Wanneer je het karmelitaanse leven met ons wilt  delen, is het nodig verschillende fasen te doorlopen die leiden tot intrede. Het is een weg die langzaam en zorgvuldig wordt afgelegd.

De eerste stap is die van het pre-noviciaat. Je woont dan al in het klooster of nog zelfstandig. In dat laatste geval  logeer je  regelmatig meerdere dagen aaneen in het klooster van Boxmeer. Je doet  mee aan het vormingsprogramma en er zijn regelmatig gesprekken met een geestelijk begeleider. Een van de vormingsverantwoordelijken begeleidt je op de weg naar het noviciaat.

Je neemt deel aan het dagelijks vormingsprogramma om vertrouwd te raken met de Karmelspiritualiteit en  haar traditie maar ook  om te groeien naar een contemplatieve levenshouding. Het dagritme en de gebedstijden zijn wezenlijke elementen van het noviciaatsprogramma.

Het noviciaat wordt afgesloten met de tijdelijke geloften.

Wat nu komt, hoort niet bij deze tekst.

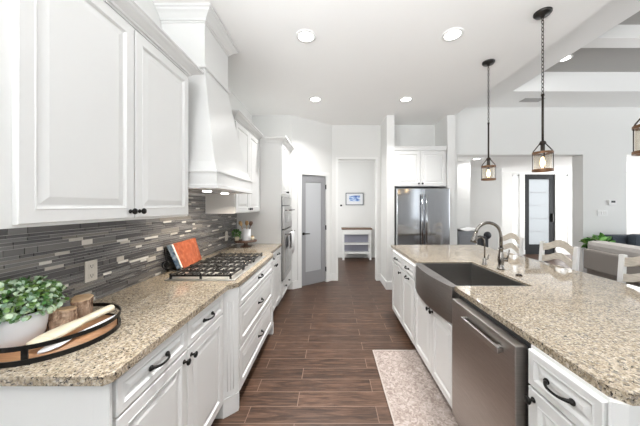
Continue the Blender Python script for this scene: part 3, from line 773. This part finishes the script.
# ------------------------------------------------------------------ pendants
px_, py_ = 1.76, 2.12
pn = thing('pendant_light', 'large bronze lantern pendant on a chain, the middle of three over the island', 'pendant light', (px_, py_, 0), group='lantern pendants over the island')
MB().lathe([(.064, CZ - .001), (.064, CZ - .012), (.054, CZ - .024), (.018, CZ - .028), (.010, CZ - .045), (0, CZ - .046)][::-1], (px_, py_, 0), 'Z', 28).build('canopy', M['bronze_can'], pn)
mb = MB(); zc = CZ - .05; k = 0
while zc > 2.395:
    pts = []
    for i in range(12):
        a = 2 * PI * i / 12; u_, w_ = .0085 * math.cos(a), .019 * math.sin(a)
        pts.append((px_ + (u_ if k % 2 else 0), py_ + (0 if k % 2 else u_), zc + w_))
    mb.tube(pts, .0028, 6, closed=True); zc -= .031; k += 1
mb.build('chain', M['bronze'], pn)
MB().tube([(px_, py_, 2.40), (px_, py_, 2.00)], .0085, 10).lathe([(.014, 2.0), (.014, 2.385), (.009, 2.40), (0, 2.41)][::-1] if False else [(0, 2.395), (.012, 2.395), (.012, 2.41), (0, 2.415)], (px_, py_, 0), 'Z', 12).build('rod', M['bronze'], pn)
mb = MB().lathe([(0, 1.985), (.022, 1.99), (.024, 2.005), (.016, 2.02), (0, 2.022)], (px_, py_, 0), 'Z', 16)
for i in range(4):
    a = PI / 4 + i * PI / 2 + .25; c_, s_ = math.cos(a), math.sin(a)
    mb.tube([(px_ + c_ * .010, py_ + s_ * .010, 2.006), (px_ + c_ * .018, py_ + s_ * .018, 2.000), (px_ + c_ * .060, py_ + s_ * .060, 1.940), (px_ + c_ * .067, py_ + s_ * .067, 1.922)], .0045, 8)
mb.build('arm', M['bronze'], pn)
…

Je bent nu officieel lid van de orde.
De tijdelijk aard van de binding is bedoeld om een geleidelijke voortgang te maken in het karmelitaanse leven. Je krijgt verantwoordelijkheden voor werk en/of studie. Zoveel als mogelijk wordt de vorming in deze periode afgestemd op je eigen mogelijkheden. Er kan ook gebruik worden gemaakt van vormingsactiviteiten op Europees niveau.

De tijdelijke professie wordt afgesloten met de plechtige professie, de definitieve binding aan de orde. Deze wordt publiekelijk uitgesproken.

Dit is geen eindpunt van de weg. Het markeert enkel het punt waarop je definitief besluit te willen leven binnen de Karmelorde, in navolging van Jezus Christus, in zuster- en broederschap. Hiertoe worden de geloften afgelegd van gehoorzaamheid, zuiverheid en armoede.

Al weet ik niet wat het worden zal, ik weet mij geheel in Gods hand.